■ **Input material**:
----------------------------------------

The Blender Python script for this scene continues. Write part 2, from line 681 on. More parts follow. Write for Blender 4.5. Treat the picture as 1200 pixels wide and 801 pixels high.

----------------------------------------

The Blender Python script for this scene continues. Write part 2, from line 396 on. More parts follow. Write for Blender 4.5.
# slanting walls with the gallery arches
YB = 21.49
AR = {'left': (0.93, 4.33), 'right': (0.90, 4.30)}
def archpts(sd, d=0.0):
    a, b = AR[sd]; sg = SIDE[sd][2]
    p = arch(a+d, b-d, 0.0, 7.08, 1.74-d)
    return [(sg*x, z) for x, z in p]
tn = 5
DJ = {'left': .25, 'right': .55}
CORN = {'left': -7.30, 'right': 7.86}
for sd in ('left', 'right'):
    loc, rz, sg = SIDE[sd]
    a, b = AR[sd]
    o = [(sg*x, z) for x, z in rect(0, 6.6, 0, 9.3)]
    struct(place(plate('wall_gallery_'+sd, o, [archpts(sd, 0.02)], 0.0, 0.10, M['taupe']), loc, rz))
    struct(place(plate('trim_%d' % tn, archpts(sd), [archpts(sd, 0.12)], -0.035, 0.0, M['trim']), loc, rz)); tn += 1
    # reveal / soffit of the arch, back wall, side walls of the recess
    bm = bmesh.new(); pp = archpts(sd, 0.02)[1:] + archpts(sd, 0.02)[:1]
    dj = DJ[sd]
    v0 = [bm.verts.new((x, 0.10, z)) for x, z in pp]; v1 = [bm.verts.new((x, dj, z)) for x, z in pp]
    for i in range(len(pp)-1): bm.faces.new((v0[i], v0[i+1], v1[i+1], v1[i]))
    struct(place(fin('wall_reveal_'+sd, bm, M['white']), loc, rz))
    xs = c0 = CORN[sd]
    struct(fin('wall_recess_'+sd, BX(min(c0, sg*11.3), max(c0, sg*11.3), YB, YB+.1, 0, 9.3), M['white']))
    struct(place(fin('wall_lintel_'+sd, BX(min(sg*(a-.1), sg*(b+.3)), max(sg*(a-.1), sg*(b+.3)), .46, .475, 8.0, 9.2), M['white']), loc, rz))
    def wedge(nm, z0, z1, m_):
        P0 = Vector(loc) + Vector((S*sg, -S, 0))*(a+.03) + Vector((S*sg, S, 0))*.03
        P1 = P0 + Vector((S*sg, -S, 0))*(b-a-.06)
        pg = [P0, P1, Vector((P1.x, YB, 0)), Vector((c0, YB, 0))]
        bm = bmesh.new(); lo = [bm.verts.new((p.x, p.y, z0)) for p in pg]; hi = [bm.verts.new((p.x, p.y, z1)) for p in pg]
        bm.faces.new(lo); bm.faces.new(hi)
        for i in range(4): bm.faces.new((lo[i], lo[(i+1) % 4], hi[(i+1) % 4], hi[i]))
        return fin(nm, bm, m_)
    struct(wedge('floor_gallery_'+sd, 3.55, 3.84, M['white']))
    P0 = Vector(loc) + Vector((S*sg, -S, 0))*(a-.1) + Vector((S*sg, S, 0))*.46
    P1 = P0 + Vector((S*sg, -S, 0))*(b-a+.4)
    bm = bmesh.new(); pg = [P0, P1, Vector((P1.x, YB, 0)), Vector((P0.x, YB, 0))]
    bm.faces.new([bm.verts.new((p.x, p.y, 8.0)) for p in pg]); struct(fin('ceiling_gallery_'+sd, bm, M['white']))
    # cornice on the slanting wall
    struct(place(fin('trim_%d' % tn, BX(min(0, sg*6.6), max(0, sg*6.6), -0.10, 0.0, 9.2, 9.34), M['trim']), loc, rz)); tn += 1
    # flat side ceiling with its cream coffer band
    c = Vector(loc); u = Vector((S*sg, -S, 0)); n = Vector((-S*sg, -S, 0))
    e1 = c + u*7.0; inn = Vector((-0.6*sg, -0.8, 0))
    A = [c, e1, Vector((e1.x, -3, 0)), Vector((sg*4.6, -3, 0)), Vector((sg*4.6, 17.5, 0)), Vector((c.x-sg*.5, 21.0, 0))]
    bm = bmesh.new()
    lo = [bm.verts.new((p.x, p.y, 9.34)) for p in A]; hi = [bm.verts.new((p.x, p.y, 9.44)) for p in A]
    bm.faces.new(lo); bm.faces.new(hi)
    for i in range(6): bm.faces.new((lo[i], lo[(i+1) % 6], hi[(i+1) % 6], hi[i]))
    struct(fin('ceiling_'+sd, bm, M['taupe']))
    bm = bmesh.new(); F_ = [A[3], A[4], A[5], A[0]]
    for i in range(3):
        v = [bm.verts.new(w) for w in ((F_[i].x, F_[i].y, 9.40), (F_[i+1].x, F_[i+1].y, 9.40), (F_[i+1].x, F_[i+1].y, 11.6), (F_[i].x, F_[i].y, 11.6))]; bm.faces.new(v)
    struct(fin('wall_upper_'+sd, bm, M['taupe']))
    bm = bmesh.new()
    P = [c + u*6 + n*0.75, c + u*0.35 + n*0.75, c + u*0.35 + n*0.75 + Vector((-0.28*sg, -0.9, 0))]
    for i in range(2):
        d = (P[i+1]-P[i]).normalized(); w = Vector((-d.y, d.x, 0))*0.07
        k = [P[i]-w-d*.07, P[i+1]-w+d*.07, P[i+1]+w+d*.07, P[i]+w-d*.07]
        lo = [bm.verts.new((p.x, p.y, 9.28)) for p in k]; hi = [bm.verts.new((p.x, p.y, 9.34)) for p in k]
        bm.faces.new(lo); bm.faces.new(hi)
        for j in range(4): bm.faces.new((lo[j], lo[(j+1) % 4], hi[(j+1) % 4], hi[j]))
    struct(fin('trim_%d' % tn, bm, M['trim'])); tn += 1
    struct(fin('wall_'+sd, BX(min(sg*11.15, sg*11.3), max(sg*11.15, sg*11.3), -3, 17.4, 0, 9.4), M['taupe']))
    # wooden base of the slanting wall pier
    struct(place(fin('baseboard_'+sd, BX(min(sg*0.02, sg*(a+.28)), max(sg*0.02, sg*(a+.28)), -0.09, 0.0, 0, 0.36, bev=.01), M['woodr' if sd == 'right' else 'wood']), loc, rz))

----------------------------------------

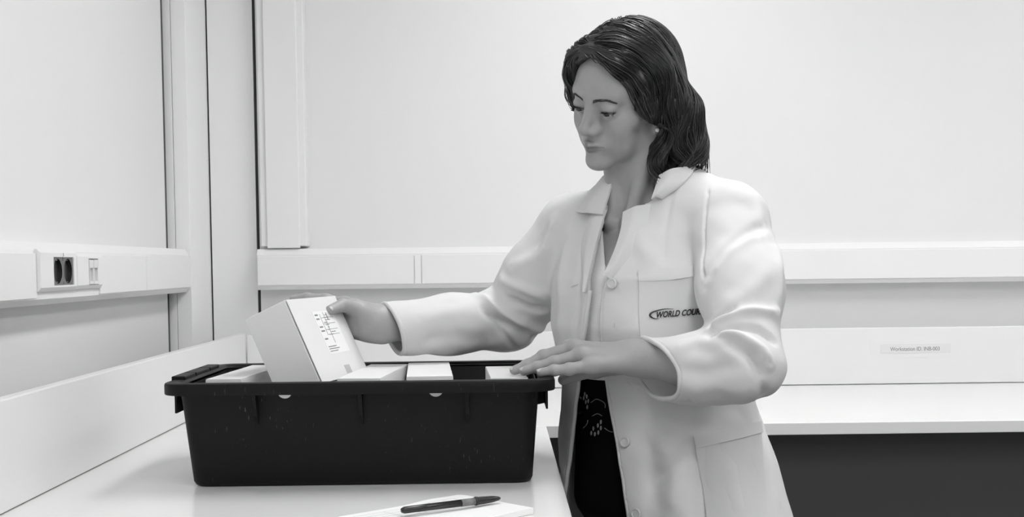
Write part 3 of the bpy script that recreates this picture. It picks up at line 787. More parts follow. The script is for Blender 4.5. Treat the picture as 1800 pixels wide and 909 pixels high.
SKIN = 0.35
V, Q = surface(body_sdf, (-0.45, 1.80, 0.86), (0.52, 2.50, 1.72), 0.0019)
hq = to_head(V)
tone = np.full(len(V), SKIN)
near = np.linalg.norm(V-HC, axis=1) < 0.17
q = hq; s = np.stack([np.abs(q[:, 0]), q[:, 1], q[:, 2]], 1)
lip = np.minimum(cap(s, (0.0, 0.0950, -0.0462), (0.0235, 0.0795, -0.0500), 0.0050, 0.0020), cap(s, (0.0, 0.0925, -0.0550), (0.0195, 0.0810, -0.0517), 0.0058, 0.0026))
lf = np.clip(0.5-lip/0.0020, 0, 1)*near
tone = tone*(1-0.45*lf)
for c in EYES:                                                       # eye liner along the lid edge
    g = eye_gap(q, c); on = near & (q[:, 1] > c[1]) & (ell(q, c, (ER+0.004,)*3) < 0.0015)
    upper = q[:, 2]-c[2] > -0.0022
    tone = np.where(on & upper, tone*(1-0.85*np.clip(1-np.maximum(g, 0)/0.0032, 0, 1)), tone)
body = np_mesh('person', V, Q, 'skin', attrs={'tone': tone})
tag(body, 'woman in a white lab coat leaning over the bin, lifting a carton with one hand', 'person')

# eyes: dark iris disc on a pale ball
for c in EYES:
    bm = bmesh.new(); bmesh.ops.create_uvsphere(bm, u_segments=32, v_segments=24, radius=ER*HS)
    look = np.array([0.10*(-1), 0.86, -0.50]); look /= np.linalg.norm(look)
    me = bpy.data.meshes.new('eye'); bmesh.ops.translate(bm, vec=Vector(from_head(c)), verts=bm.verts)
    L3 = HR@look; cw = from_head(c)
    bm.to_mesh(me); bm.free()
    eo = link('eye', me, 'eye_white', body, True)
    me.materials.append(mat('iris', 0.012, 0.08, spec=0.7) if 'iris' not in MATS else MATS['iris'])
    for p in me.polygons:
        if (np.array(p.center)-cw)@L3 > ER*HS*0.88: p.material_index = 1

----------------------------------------

■ **Task goal**:
Copy out only the lines above from the one with "Write part 3" to the one with "tag(body, 'woman in", inclusive, exactly as they stand.

■ **Solution to this task**:
Write part 3 of the bpy script that recreates this picture. It picks up at line 787. More parts follow. The script is for Blender 4.5. Treat the picture as 1800 pixels wide and 909 pixels high.
SKIN = 0.35
V, Q = surface(body_sdf, (-0.45, 1.80, 0.86), (0.52, 2.50, 1.72), 0.0019)
hq = to_head(V)
tone = np.full(len(V), SKIN)
near = np.linalg.norm(V-HC, axis=1) < 0.17
q = hq; s = np.stack([np.abs(q[:, 0]), q[:, 1], q[:, 2]], 1)
lip = np.minimum(cap(s, (0.0, 0.0950, -0.0462), (0.0235, 0.0795, -0.0500), 0.0050, 0.0020), cap(s, (0.0, 0.0925, -0.0550), (0.0195, 0.0810, -0.0517), 0.0058, 0.0026))
lf = np.clip(0.5-lip/0.0020, 0, 1)*near
tone = tone*(1-0.45*lf)
for c in EYES:                                                       # eye liner along the lid edge
    g = eye_gap(q, c); on = near & (q[:, 1] > c[1]) & (ell(q, c, (ER+0.004,)*3) < 0.0015)
    upper = q[:, 2]-c[2] > -0.0022
    tone = np.where(on & upper, tone*(1-0.85*np.clip(1-np.maximum(g, 0)/0.0032, 0, 1)), tone)
body = np_mesh('person', V, Q, 'skin', attrs={'tone': tone})
tag(body, 'woman in a white lab coat leaning over the bin, lifting a carton with one hand', 'person')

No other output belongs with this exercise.